I'm not saying that the story of a kid being berated by her father is the most important thing in the world. But what I have to say about my experiences may someday matter to somebody else. Maybe my memoir will give a teen in a family similar to mine the tenacity to hang in there and become a well-rounded adult. Maybe my book will be read by a parent with a sensitive child, unaware of the ill effects of their harsh words and actions – and maybe they'll be moved to do things differently. And since my memoir isn't all about bleak dysfunction, maybe some readers will just be happily entertained – which in itself is a perfectly good reason for a book to exist, too.

Since the days before I gave myself full permission to write a memoir, I've read a lot of memoirs by others.
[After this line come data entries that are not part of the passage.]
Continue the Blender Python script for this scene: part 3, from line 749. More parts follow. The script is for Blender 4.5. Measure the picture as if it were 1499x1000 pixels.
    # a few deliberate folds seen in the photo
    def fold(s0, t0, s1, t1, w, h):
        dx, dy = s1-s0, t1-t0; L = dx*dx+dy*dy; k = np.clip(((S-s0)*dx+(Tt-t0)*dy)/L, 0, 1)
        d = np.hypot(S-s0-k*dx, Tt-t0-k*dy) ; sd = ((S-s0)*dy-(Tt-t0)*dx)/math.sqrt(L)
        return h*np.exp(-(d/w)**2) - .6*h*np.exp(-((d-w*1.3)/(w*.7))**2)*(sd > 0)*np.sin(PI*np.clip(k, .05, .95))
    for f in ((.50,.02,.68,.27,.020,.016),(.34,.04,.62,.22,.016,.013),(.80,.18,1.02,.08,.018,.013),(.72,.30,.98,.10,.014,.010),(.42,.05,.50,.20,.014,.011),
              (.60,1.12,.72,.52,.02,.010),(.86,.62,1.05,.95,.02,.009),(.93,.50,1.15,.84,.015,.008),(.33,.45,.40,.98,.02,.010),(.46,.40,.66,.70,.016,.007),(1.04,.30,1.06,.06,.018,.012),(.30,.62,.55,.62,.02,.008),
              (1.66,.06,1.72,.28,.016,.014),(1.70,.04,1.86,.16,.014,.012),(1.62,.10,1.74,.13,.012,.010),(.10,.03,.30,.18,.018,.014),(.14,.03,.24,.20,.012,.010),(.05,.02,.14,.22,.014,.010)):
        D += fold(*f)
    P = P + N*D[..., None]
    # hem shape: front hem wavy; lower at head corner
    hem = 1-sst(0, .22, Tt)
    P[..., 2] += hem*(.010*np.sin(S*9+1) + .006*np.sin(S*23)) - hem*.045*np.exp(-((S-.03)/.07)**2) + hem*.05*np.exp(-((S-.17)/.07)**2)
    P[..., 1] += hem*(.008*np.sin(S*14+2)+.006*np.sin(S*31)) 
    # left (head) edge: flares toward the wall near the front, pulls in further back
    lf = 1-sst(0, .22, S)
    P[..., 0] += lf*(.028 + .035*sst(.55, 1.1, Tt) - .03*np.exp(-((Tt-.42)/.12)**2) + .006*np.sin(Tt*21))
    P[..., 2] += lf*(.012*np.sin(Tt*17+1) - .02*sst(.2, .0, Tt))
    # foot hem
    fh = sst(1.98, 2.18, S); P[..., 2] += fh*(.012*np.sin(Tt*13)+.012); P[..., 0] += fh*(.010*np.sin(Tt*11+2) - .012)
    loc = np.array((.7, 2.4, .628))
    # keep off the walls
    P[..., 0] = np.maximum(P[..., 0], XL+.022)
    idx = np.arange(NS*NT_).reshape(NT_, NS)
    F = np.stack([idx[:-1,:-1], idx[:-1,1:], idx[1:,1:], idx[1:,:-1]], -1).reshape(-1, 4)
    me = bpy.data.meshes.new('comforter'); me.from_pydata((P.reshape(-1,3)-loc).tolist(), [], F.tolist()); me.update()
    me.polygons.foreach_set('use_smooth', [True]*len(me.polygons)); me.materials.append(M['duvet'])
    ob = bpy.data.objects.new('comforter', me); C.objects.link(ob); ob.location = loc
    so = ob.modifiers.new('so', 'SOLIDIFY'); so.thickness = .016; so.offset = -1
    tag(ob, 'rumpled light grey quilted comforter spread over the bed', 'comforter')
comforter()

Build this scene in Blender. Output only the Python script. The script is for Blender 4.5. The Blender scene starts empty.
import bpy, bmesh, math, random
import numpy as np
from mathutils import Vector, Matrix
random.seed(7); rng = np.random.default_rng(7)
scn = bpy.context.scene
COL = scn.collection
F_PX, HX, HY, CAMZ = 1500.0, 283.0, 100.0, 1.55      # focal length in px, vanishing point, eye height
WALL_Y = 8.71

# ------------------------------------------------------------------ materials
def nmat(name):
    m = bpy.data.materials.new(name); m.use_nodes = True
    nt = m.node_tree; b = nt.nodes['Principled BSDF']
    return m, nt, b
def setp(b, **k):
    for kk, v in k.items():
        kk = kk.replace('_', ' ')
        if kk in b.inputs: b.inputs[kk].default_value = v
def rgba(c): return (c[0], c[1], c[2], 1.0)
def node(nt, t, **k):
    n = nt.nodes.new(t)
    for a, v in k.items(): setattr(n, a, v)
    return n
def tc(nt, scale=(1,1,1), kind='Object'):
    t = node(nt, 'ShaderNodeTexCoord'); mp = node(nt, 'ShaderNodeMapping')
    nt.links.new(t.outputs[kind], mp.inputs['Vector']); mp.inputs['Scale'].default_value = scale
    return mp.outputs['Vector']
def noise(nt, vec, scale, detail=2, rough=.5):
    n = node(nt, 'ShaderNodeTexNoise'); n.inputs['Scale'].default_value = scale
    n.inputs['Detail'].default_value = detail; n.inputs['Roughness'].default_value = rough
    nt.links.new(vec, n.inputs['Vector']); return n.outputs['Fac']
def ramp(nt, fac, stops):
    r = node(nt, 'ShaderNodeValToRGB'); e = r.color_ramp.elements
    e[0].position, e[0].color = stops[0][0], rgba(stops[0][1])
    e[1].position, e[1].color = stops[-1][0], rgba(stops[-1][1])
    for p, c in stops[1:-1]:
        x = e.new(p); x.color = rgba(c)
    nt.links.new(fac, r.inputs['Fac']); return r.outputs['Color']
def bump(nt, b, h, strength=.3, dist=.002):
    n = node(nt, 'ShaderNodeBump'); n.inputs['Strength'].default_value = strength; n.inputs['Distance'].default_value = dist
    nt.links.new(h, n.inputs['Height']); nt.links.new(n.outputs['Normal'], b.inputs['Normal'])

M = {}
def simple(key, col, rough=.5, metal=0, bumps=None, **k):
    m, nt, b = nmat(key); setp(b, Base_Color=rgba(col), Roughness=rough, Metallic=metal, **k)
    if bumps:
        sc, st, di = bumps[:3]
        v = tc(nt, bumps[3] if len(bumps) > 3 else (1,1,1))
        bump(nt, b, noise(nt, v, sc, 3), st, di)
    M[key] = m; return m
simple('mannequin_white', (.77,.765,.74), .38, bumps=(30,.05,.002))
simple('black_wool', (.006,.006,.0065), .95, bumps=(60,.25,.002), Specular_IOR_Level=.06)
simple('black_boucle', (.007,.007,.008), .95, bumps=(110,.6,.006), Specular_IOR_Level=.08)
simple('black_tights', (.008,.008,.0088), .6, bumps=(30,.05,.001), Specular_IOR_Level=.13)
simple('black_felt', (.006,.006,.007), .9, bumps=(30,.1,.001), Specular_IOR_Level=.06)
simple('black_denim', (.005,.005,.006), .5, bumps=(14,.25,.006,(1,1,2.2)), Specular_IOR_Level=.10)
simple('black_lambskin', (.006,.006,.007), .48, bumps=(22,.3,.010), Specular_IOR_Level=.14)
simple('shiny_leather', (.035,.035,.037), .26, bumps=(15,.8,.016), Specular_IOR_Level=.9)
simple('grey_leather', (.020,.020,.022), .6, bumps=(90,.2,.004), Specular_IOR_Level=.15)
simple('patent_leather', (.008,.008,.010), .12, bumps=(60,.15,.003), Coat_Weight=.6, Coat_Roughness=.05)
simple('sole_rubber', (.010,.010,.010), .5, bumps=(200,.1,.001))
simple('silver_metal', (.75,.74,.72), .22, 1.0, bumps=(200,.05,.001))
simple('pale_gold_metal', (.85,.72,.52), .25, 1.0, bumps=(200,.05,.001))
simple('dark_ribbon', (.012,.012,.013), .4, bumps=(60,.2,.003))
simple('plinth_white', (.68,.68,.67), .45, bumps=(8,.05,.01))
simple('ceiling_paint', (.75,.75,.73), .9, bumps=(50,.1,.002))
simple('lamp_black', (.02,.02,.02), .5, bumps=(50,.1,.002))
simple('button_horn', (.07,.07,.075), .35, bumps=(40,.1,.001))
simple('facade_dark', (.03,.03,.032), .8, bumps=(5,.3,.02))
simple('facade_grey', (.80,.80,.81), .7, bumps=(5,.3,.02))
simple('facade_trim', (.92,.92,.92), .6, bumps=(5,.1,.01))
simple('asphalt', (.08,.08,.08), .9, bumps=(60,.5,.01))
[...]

I see how many books are published about realities of all kinds. In contrast to my earlier and erroneous beliefs, I now know it isn't necessary to have been raised on cat food or escaped from Turkish prison to have one's memoir published, read and even loved.

We should never stop ourselves from writing about our lives because we think we don't have enough misfortune or shock value to make it "worth it". There are many ways a reader may derive value from a story. And we should never delay an autobiographical endeavor because we're afraid the misfortunes we will write about might be whiny, shameful, or anything else we've been told we are. Let the readers read and decide.

Take it for granted now: you will be read by people who will be unsettled or miffed by your writing, who might even write venomous reviews about it. They might be the same people who think all children deserve a good braining with a two-by-four once in a while, just to keep them in line.

You will also be read by people who will identify with your story, perhaps even call it their favorite and write to tell you so. Maybe they're among the people who think Alec Baldwin was wrong for what he said. Some of them may even have the wisdom to feel sorry for him.

You will never win everyone's hearts. That's every memoirist's true story.

There's a place on the shelf for your memoir. And if you want to write it, don't delay for silly reasons like the ones I used to have. Just write. Claim your experience, claim your space.